The conversational frame problem. AI-mediated work is organized around conversational frames: the human sets a context, the AI generates within it, the human refines. If the frame contains a flawed premise, the AI’s extraordinary generative capacity propagates the flaw through every output with equal fluency. Epistemic redundancy specifically addresses this failure mode by ensuring that at least one check on the work occurs from outside the frame. This is why the most important safety practice in AI-augmented development is not better prompting but independent verification by people who did not participate in the prompting.
Lindblomian politics of epistemic diversity. At the systemic level, partisan mutual adjustment works because the partisans bring genuinely different knowledge grounded in different positions. When AI tools homogenize how partisans form their understanding of a problem, the adjustment becomes shallower. Maintaining epistemic redundancy in democratic governance requires deliberate investment in public research capacity, independent regulatory expertise, and international knowledge-sharing that is not filtered through the same commercial AI systems whose deployment is under consideration.

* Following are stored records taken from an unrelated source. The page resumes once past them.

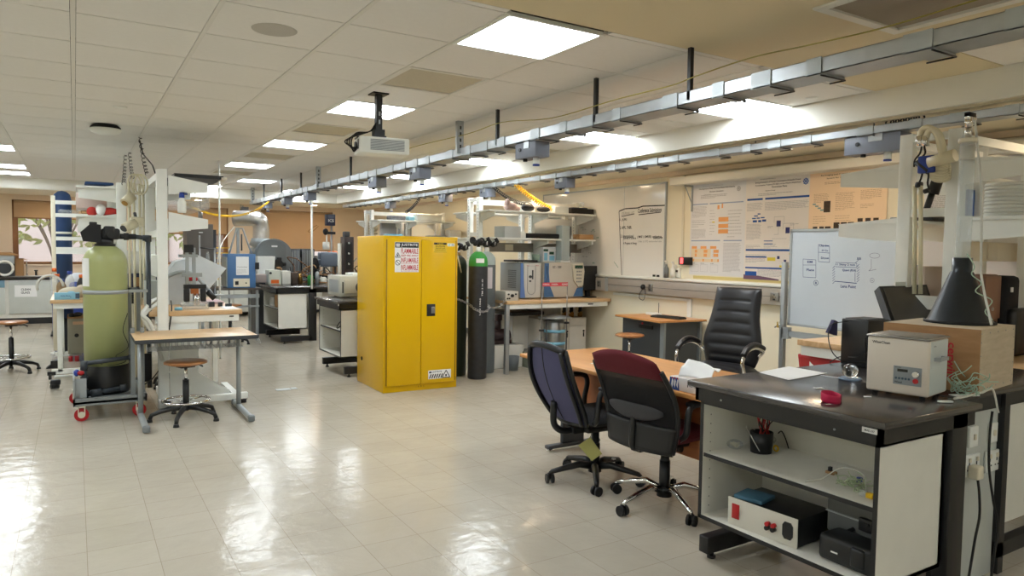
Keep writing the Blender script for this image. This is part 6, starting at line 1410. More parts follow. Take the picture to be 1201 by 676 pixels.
# sign rod stand in front of the bench
t = T('warning_sign', 'red and white warning strip on two thin rods before the instrument bench', 'sign', (0, 0, 0))
a = at(636.5, 330, y=7.3); b_ = at(666, 330, y=7.3); zt = at(650, 331.5, y=7.3).z; zb = at(650, 336, y=7.3).z
m_ = MB().bx(a.x, b_.x, 7.298, 7.302, zb, zt); m_.build('sign_plate', M('sign_red', (206, 60, 72), .5, noise=0), t)
m_ = MB(); m_.frame((a.x, 7.2975, zb), (1, 0, 0), (0, 0, 1)); W_ = b_.x-a.x; H_ = zt-zb
for s_, x_ in (('WARNING', .02), ('POISON', .35), ('GAS', .75)): m_.text(s_, x_*W_, H_*.28, W_*.24, H_*.45)
m_.build('sign_lettering', paper, t)
MB().cyl((a.x, 7.31, .45), (a.x, 7.31, zt), .006, n=8).cyl((b_.x, 7.31, .5), (b_.x, 7.31, zt), .006, n=8).build('rods', steel, t)
MB().cyl((a.x, 7.31, .52), (a.x, 7.31, .54), .035, n=10).cyl((b_.x, 7.31, .60), (b_.x, 7.31, .62), .035, n=10).cyl((a.x, 7.31, 0), (a.x, 7.31, .45), .006, n=8).cyl((b_.x, 7.31, 0), (b_.x, 7.31, .5), .006, n=8).build('rod_clamp', black, t)
# below the bench: bell jar flask, cupboard, hex lamp etc.
xa = at(628, 400, y=7.9).x
t = T('stainless_dewar', 'stainless steel banded vessel standing in front of the low cupboard', 'vessel', (at(650, 400, y=7.6).x, 7.6, .0))
MB().lathe([(0, .10), (.13, .10), (.14, .14), (.14, .58), (.12, .62), (0, .62)], n=32).build('vessel', steel, t)
MB().lathe([(.142, .3), (.146, .3), (.146, .34), (.142, .34)], n=32).lathe([(.142, .46), (.146, .46), (.146, .50), (.142, .50)], n=32).build('blue_band', bluel, t)
MB().lathe([(.0, .70), (.08, .69), (.22, .66), (.22, .645), (0, .64)], n=32).build('lid', lgrey, t)
MB().cyl((.16, -.05, .1), (.16, -.05, .62), .008, n=8).cyl((-.16, -.05, .1), (-.16, -.05, .62), .008, n=8).cyl((0, 0, 0), (0, 0, .1), .08, n=16).build('support_frame', dgrey, t)
c0 = at(633, 380, y=7.72); c1_ = at(706, 380, y=7.72)
t = T('low_cupboard', 'low grey cupboard with black locks under the instrument bench', 'cupboard', (c0.x, 7.72, 0))
W_ = min(c1_.x, 5.96)-c0.x; MB().bx(0, W_, 0, .45, .05, .62, .004).build('carcass', M('cupboard_grey', (214, 210, 200), .5), t)
for k in range(2):
    x_ = W_*(.26+.36*k); MB().bx(x_, x_+W_*.35, -.012, 0, .08, .50, .003).bx(x_, x_+W_*.35, -.012, 0, .515, .61, .003).build('door', M('cupboard_door', (222, 218, 208), .5), t); MB().cyl((x_+W_*.31, -.012, .44), (x_+W_*.31, -.02, .44), .014, n=10).bx(x_+W_*.30, x_+W_*.32, -.02, -.012, .36, .42).build('lock', black, t)
MB().bx(W_*.28, W_*.50, -.014, -.012, .1, .26).build('paper_notice', paper, t)
m_ = MB(); m_.frame((W_*.30, -.0145, .14), (1, 0, 0), (0, 0, 1)); m_.text('C9', .04, .03, .08, .05); m_.build('notice_text', ink, t)
for k, x_ in enumerate((5.68, 5.80, 5.95)):
    t = T('pump_fitting', ['brass and black pump fitting on the low cupboard, left of three', 'brass and black pump fitting on the low cupboard, middle of three', 'brass and black pump fitting on the low cupboard, right of three'][k], 'fitting', (x_, 7.85, .62), 0, 'pump fittings on the low cupboard'); MB().cyl((0, 0, 0), (0, 0, .05), .035, n=14).cyl((0, -.03, .05), (0, .03, .08), .02, n=10).build('brass_body', brass, t); MB().cyl((0, 0, .06), (0, 0, .15), .025, n=12).sph((0, 0, .16), .03).build('black_knob', black, t)
t = T('black_shelf_plate', 'black plate slung under the instrument bench beside the cylinders', 'plate', (4.75, 7.7, .68)); MB().bx(0, .5, 0, .5, 0, .05, .01).build('plate', black, t)
simple('white_cabinet', 'white panel cabinet standing under the left of the instrument bench', 'cabinet', 4.95, 5.2, 8.0, 8.28, 0, .68, offwhite)
t = T('open_electronics', 'open electronics chassis on the floor under the instrument bench', 'electronics', (4.98, 7.62, 0)); MB().bx(0, .30, 0, .3, 0, .2, .003).build('chassis', M('chassis_green', (110, 116, 100), .6, noise=.4, nscale=30), t); MB().bx(.02, .28, .02, .28, .2, .22).build('lid', steel, t); MB().bx(.05, .12, -.01, 0, .05, .1).build('green_board', greenp, t)
t = T('open_electronics', 'second dusty electronics box on the floor nearer the cupboard', 'electronics', (5.32, 7.6, 0)); MB().bx(0, .28, 0, .3, 0, .15, .003).build('chassis', M('chassis_beige', (150, 138, 110), .6, noise=.4, nscale=30), t); MB().bx(.0, .28, .0, .3, .15, .17).build('lid', steel, t)
simple('blue_book', 'blue flat box on the floor below the honey desk corner', 'box', 5.28, 5.62, 7.0, 7.22, 0, .05, blue)
t = T('dark_pump', 'dark vacuum pump on a white shelf under the bench, behind the cylinders', 'pump', (4.62, 8.0, .30)); MB().cyl((0, 0, .1), (.25, 0, .1), .09, n=20).bx(.0, .25, -.1, .1, 0, .05).cyl((.1, 0, .18), (.1, 0, .3), .04, n=12).bx(.07, .15, -.03, .03, .3, .38, .01).build('pump_body', M('pump_maroon', (58, 40, 42), .5), t)
simple('low_white_shelf', 'low white shelf board carrying the dark pump', 'shelf', 4.56, 5.0, 7.8, 8.3, .0, .29, offwhite)
t = T('grey_bucket', 'small grey plastic bucket on the floor beside the bench leg', 'bucket', (4.72, 7.62, 0)); MB().lathe([(0, 0), (.07, 0), (.085, .18), (.08, .18), (.065, .01), (0, .01)], n=22).build('bucket', M('bucket_grey', (96, 104, 108), .5), t)
# on the shelves above
Z2, Z1_ = 2.022, 1.682
t = T('crumpled_cloth', 'crumpled pinkish cloth on the upper instrument shelf', 'cloth', (4.72, 7.72, Z2)); MB().sph((0, 0, .05), .08, (1.2, .8, .7), 14, 9).sph((-.05, 0, .08), .06, (.7, .7, 1.2)).sph((.08, 0, .03), .05, (1.2, .9, .7)).build('cloth', M('pinkish_cloth', (186, 160, 150), .9, bump=.8, bscale=14), t)
t = T('black_mask', 'black goggles on the upper instrument shelf beside the cloth', 'goggles', (4.98, 7.72, Z2)); MB().sph((0, 0, .05), .07, (1.4, .7, .7)).build('visor', blackm, t); MB().tube(smooth([(-.08, 0, .06), (-.03, 0, .12), (.05, 0, .10), (.1, 0, .05)], 5), .005, 6).build('strap', black, t)
t = T('black_mask', 'second black goggles lying flat on the upper instrument shelf', 'goggles', (5.22, 7.72, Z2)); MB().sph((0, 0, .04), .06, (1.7, .8, .6)).build('visor', blackm, t)
simple('white_carton', 'small white carton on the upper instrument shelf', 'carton', 5.38, 5.60, 7.68, 7.9, Z2, Z2+.09, M('pale_carton', (214, 220, 220), .6))
t = T('stereo_box', 'black slim player box at the right of the upper instrument shelf', 'box', (5.66, 7.7, Z2)); MB().bx(0, .38, 0, .22, 0, .075, .003).build('case', blackm, t); MB().bx(.05, .28, .02, .2, .076, .09).build('blue_book', navy, t); MB().bx(.2, .36, .02, .2, .09, .10).build('papers', cream, t); MB().cyl((.25, .1, .10), (.25, .1, .17), .025, n=14).build('glass_bottle', glassm, t)
simple('cream_carton', 'pale grey carton on the lower instrument shelf', 'carton', 4.60, 4.84, 7.66, 7.92, Z1_, Z1_+.145, M('carton_grey', (188, 192, 190), .6))
simple('cream_carton', 'small white carton right of the pale grey one on the lower shelf', 'carton', 4.85, 4.93, 7.68, 7.86, Z1_, Z1_+.08, white)
t = T('black_tripod_bag', 'long black padded case on the lower instrument shelf', 'case', (4.95, 7.68, Z1_)); MB().bx(0, .52, 0, .1, 0, .065, .02).build('case', blackm, t)
simple('wooden_block', 'left pale wooden block on the lower instrument shelf', 'block', 5.55, 5.66, 7.7, 7.85, Z1_, Z1_+.07, beech)
simple('wooden_block', 'right pale wooden block on the lower instrument shelf', 'block', 5.80, 6.04, 7.7, 7.85, Z1_, Z1_+.07, beech)
tag(MB().curve([(5.46, 7.72, 1.69), (5.49, 7.72, 1.80), (5.55, 7.72, 1.80), (5.60, 7.72, 1.70)], .005).build('black_lead', black), 'black lead arching over the wooden block on the lower shelf', 'cable')
t = T('service_strip', 'grey service strip with sockets below the lower instrument shelf', 'trunking', (4.5, 7.98, 1.5)); MB().bx(0, 1.55, 0, .02, 0, .12).build('strip', M('strip_grey', (146, 142, 134), .5), t); MB().bx(.3, .42, -.012, 0, .02, .10, .003).bx(1.1, 1.22, -.012, 0, .02, .10, .003).build('socket_plate', cream, t)
simple('white_backboard', 'small sketch board standing behind the instrument shelves', 'board', 5.3, 6.0, 8.12, 8.14, 1.72, 1.96, M('old_board', (206, 208, 204), .4))
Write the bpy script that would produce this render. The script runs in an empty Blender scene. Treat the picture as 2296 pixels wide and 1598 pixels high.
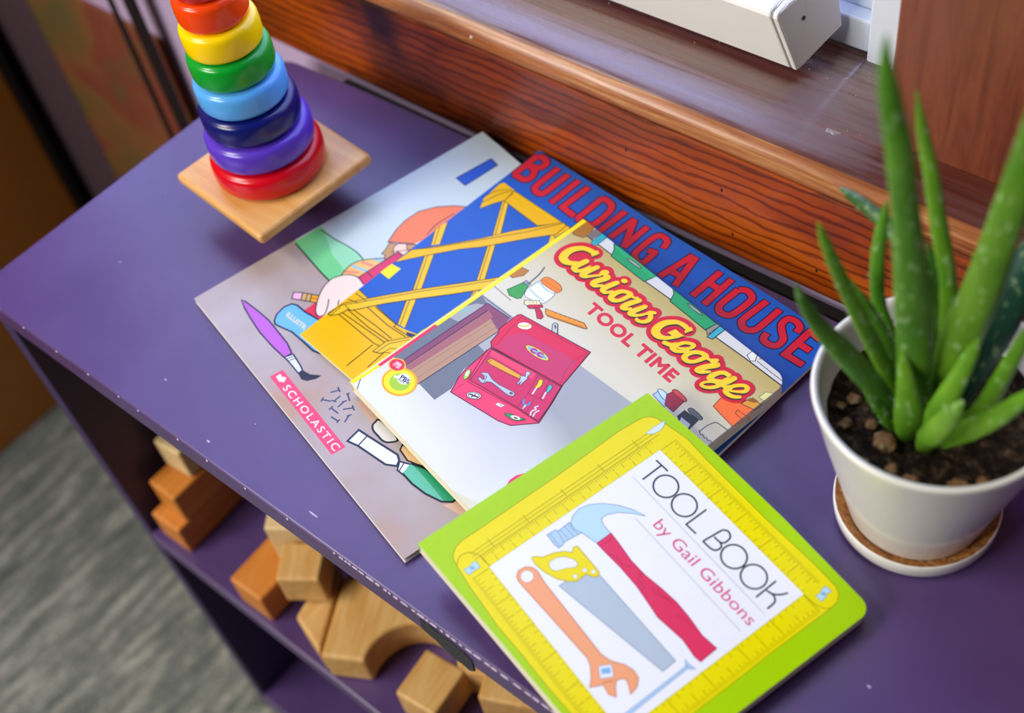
import bpy, bmesh, math, random
from mathutils import Vector, Matrix
C = bpy.context.scene.collection
SC = bpy.context.scene
PI = math.pi

# ---------------------------------------------------------------- camera, sky, lights, exposure
CAM_LOC = (0.72018, -0.16029, 0.59960)
CAM_RIGHT = (0.762121, 0.632688, -0.137395)
CAM_UP = (-0.432137, 0.655124, 0.619734)
CAM_FWD = (-0.482109, 0.412939, -0.772691)
CAM_F = 45.5571
cam_d = bpy.data.cameras.new('camera')
cam_d.sensor_fit = 'HORIZONTAL'; cam_d.sensor_width = 36.0; cam_d.lens = CAM_F
cam_d.clip_start = 0.02; cam_d.clip_end = 50
cam_d.dof.use_dof = True; cam_d.dof.focus_distance = 0.735; cam_d.dof.aperture_fstop = 4.4
cam = bpy.data.objects.new('camera', cam_d); C.objects.link(cam)
r_, u_, f_ = Vector(CAM_RIGHT), Vector(CAM_UP), Vector(CAM_FWD)
cam.matrix_world = Matrix(((r_.x, u_.x, -f_.x, CAM_LOC[0]), (r_.y, u_.y, -f_.y, CAM_LOC[1]), (r_.z, u_.z, -f_.z, CAM_LOC[2]), (0, 0, 0, 1)))
SC.camera = cam
SC.view_settings.view_transform = 'Standard'; SC.view_settings.look = 'None'
SC.view_settings.gamma = 1; SC.view_settings.use_curve_mapping = False
SC.view_settings.exposure = -0.50
w = bpy.data.worlds.new('daylight'); SC.world = w; w.use_nodes = True
bg = w.node_tree.nodes['Background']; bg.inputs[0].default_value = (1.0, 0.97, 0.93, 1); bg.inputs[1].default_value = 0.09
def area(name, loc, target, sx, sy, power, color, spec=1.0):
    d = bpy.data.lights.new(name, 'AREA'); d.specular_factor = spec; d.shape = 'RECTANGLE'; d.size = sx; d.size_y = sy; d.energy = power; d.color = color
    o = bpy.data.objects.new(name, d); C.objects.link(o); o.location = loc
    o.rotation_euler = (Vector(target) - Vector(loc)).to_track_quat('-Z', 'Y').to_euler(); return o
area('room_light', (-0.78, -0.88, 1.8), (0.3, 0.15, 0), 0.55, 0.45, 33, (1.0, 0.95, 0.86), .6)
area('room_light', (-0.35, -1.65, 1.1), (0.3, 0.15, 0), 1.1, 0.5, 60, (1.0, 0.96, 0.88), .35)  # low front light, added as fill for upright faces
area('window_daylight', (-0.42, 0.56, 1.07), (-0.42, 0.0, 1.07), 1.75, 1.9, 225, (0.47, 0.56, 1.0))

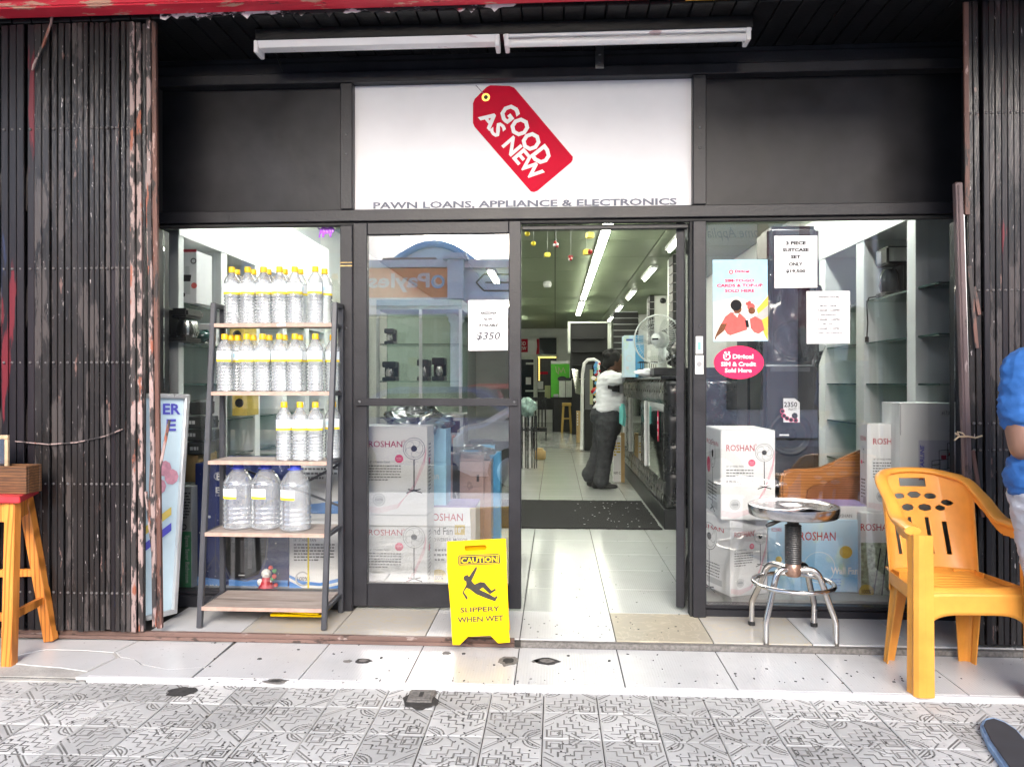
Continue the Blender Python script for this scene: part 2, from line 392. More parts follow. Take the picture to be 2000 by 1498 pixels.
def gd(x, y):
    m = 9
    for (a, b_), (c, d) in SEG:
        vx, vy = c-a, d-b_; t = max(0, min(1, ((x-a)*vx+(y-b_)*vy)/(vx*vx+vy*vy+1e-9)))
        q = math.hypot(x-a-vx*t, y-b_-vy*t)
        if q < m: m = q
    return m
TP = .21
def paver(flip):
    n = 84; w = TP-.004
    H = [[gd(i/n, j/n) for i in range(n+1)] for j in range(n+1)]
    b = B()
    def fn(s, t):
        d = H[int(round(t*n))][int(round(s*n))]; e = min(s, t, 1-s, 1-t)
        z = -.0019*max(0, 1-(d/.020)**2) - (.003 if e < .012 else 0)
        x = (s-.5)*w; return (-x if flip else x, (t-.5)*w, z)
    b.grid(fn, n, n, None, 0, True, lambda a, c: 1 if gd(a, c) < .0140 else 0)
    if flip: b.f = [tuple(reversed(f)) for f in b.f]
    b.box(-w/2, w/2, -w/2, w/2, -.011, -.0055)
    return b.mesh('paving_tile', ['paver', 'paver_groove'])
PM = [paver(False), paver(True)]
x0 = G(1061, 1397, -.062).x; yb = G(1061, 1397, -.062).y
y0 = yb + TP*math.ceil((-.90-yb)/TP)
for j in range(9):
    for i in range(-13, 13):
        cx, cy = x0+(i+.5)*TP, y0-(j+.5)*TP
        if cy-TP/2 < -2.6 or cx < -2.74 or cx > 2.74: continue
        if j == 0 and cy+TP/2 > -.88: pass
        o = bpy.data.objects.new('paving_tile', PM[(i+j) % 2]); COL.objects.link(o); o.parent = pav
        o.location = (cx, cy, -.050 + random.uniform(-.0015, .0015)); o.rotation_euler = (random.uniform(-.004,.004), random.uniform(-.004,.004), [0, math.pi][(i//2+j//2) % 2] if i % 2 else [0, math.pi][(i//2+j//2) % 2])
# ---------------------------------------------------------------- tiled shop floor and doorstep
fl = struct('shop_floor')
b = B(); b.box(-2.6, 2.6, -.425, 24, -.5, -.008); b.box(-6, -2.6, -.425, 24, -.5, -.012); b.box(2.6, 6, -.425, 24, -.5, -.012); b.box(-6, 6, -.885, -.425, -.5, -.040); b.obj('floor_bed', 'grout', fl)
TX = .284
def tile(x0, x1, y0, y1, z, m, dz=0):
    b = B(); g = .0022; b.box(x0+g, x1-g, y0+g, y1-g, z-.0075, z); return b.obj('floor_tile', m, fl, .0012)
for k in range(-5, 5):
    xa = TX+.45*k
    if k > -5: tile(xa, xa+.45, -.868, -.437, -.03, 'tile_white')
    m = {-3: 'tile_cream', -4: 'tile_cream', 0: 'tile_beige', 1: 'tile_cream', -2: 'tile_white'}.get(k, 'tile_white')
    tile(xa, xa+.45, -.405, .02, 0, m)
for j in range(26):
    for k in range(-3, 3 if j > 2 else 2):
        if k == -3 and j > 8: continue
        xa, ya = TX+.45*k, .02+.45*j
        tile(xa, xa+.45, ya, ya+.45, 0, 'tile_inner')
b = B(); b.box(-2.6, 2.6, 11.72, 24, -.0075, -.001); b.obj('far_floor', 'tile_inner', fl)
b = B(); b.box(TX-.45*5+.0, 3.2, -.893, -.871, -.075, -.029); b.obj('edge_trim', 'lip_white', fl, .003)
# broken corner at the left: cracked tile pieces on grey screed
b = B(); b.box(-6, TX-.45*5-.0, -.885, -.43, -.05, -.036); b.box(-3.4,-2.0,-.905,-.885,-.07,-.045); b.obj('screed', 'concrete', fl)
fr = topf(0)
def gp(u, v, z=-.03): p = G(u, v, z); return (p.x, p.y)
for poly in ([(30,1248),(215,1247),(268,1250),(222,1272),(168,1268),(90,1266),(28,1279)],
             [(18,1283),(88,1269),(168,1271),(220,1275),(226,1283),(170,1309),(120,1302),(60,1297),(22,1293)],
             [(148,1322),(176,1311),(232,1284),(262,1288),(275,1298),(328,1308),(397,1303),(372,1324)],
             [(236,1281),(226,1272),(272,1251),(466,1243),(400,1301),(330,1306),(278,1295),(264,1286)]):
    b = B(); b.prism([gp(*p) for p in poly], fr, -.042, -.030 + random.uniform(-.003, .001)); b.obj('cracked_tile', 'tile_white', fl)
def spot(u, v, r, ry, z, m, seed, n=13):
    rd = random.Random(seed); c = G(u, v, z); k = (c-C0).dot(FW)/F
    pts = [(c.x+r*k*math.cos(2*math.pi*i/n)*rd.uniform(.7,1.2), c.y+ry*k*math.sin(2*math.pi*i/n)*rd.uniform(.7,1.2)) for i in range(n)]
    b = B(); b.prism(pts, fr, z-.001, z+.0012); return b, pts
for i, (u, v, r, ry, m) in enumerate([(710,1290,16,12,'hole_dark'),(679,1291,9,8,'hole_grey'),(872,1275,8,9,'hole_grey'),(906,1276,4,4,'hole_dark'),(507,1286,5,4,'hole_dark'),(992,1291,20,26,'hole_grey'),(1068,1291,25,18,'hole_dark'),(1046,1291,8,8,'hole_grey'),(965,1298,3,3,'hole_dark'),(583,1268,3,3,'hole_dark'),(410,1301,2,2,'hole_dark'),(1190,1290,3,4,'hole_dark'),(1436,1315,3,3,'hole_dark'),(1010,1262,14,10,'hole_grey'),(540,1330,26,12,'hole_grey'),(1110,1280,3,3,'hole_dark'),(745,1284,3,4,'hole_dark')]):
    b, pts = spot(u, v, r, ry, -.029, m, i); b.obj('chipped_hole', m, fl)
    if r > 12:
        cx = sum(p[0] for p in pts)/len(pts); cy = sum(p[1] for p in pts)/len(pts)
        b2 = B(); b2.prism([(cx+(x-cx)*.55, cy+(y-cy)*.55) for x, y in pts], fr, -.0275, -.0265); b2.obj('mortar_lump', 'hole_grey' if m == 'hole_dark' else 'hole_dark', fl)
rd = random.Random(3); b = B()
for i in range(150):
    u = rd.uniform(380, 1900); v = rd.choice([rd.uniform(1245,1262), rd.uniform(1245,1330), rd.uniform(1322,1334)])
    c = G(u, v, -.0285); a = rd.uniform(0, 3); r = rd.uniform(.0015, .006)
    b.obox((c.x, c.y, -.0285), X*r*math.cos(a)+Y*r*math.sin(a), Y*r*.5*math.cos(a)-X*r*.5*math.sin(a), Z*.0009)
for i in range(60):
    c = G(rd.uniform(1020, 1330), rd.choice([rd.uniform(1205,1245), rd.uniform(1050,1250)]), .001); r = rd.uniform(.0012, .005)
    b.obox((c.x, c.y, .001), X*r, Y*r*.6, Z*.0009)
tag(b.obj('grit', 'hole_dark'), 'scattered specks of dark grit lying on the white doorstep tiles', 'grit', kind='stuff')
rd = random.Random(11); b = B()
for i in range(900):
    c = G(rd.uniform(-40, 2040), 1345+155*rd.random()**.8, -.049); r = rd.uniform(.001, .004)
    b.obox((c.x, c.y, -.0492), X*r, Y*r*.8, Z*.0009)
tag(b.obj('pavement_grit', 'hole_dark'), 'dark grit peppered over the patterned grey paving tiles', 'grit', kind='stuff')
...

The concept’s critics note that the organizational diversity it requires has always been expensive and often inefficient: specialist silos produce the epistemic independence Perrow valued and also the coordination failures and territorial disputes that made dissolving them so attractive in the first place. Proponents respond that the cost of maintaining epistemic redundancy must be measured against the cost of the normal accidents that its absence guarantees—accidents whose severity, in high-stakes domains, far exceeds any organizational efficiency gain. A deeper challenge comes from the recognition that genuine cognitive independence is difficult to verify: a second team that has been trained on the same material, uses the same tools, and has absorbed the same cultural assumptions about what good work looks like may believe itself independent while operating from the same frame. True epistemic redundancy requires not just organizational separation but different experiential formation, and that is harder to engineer than headcount.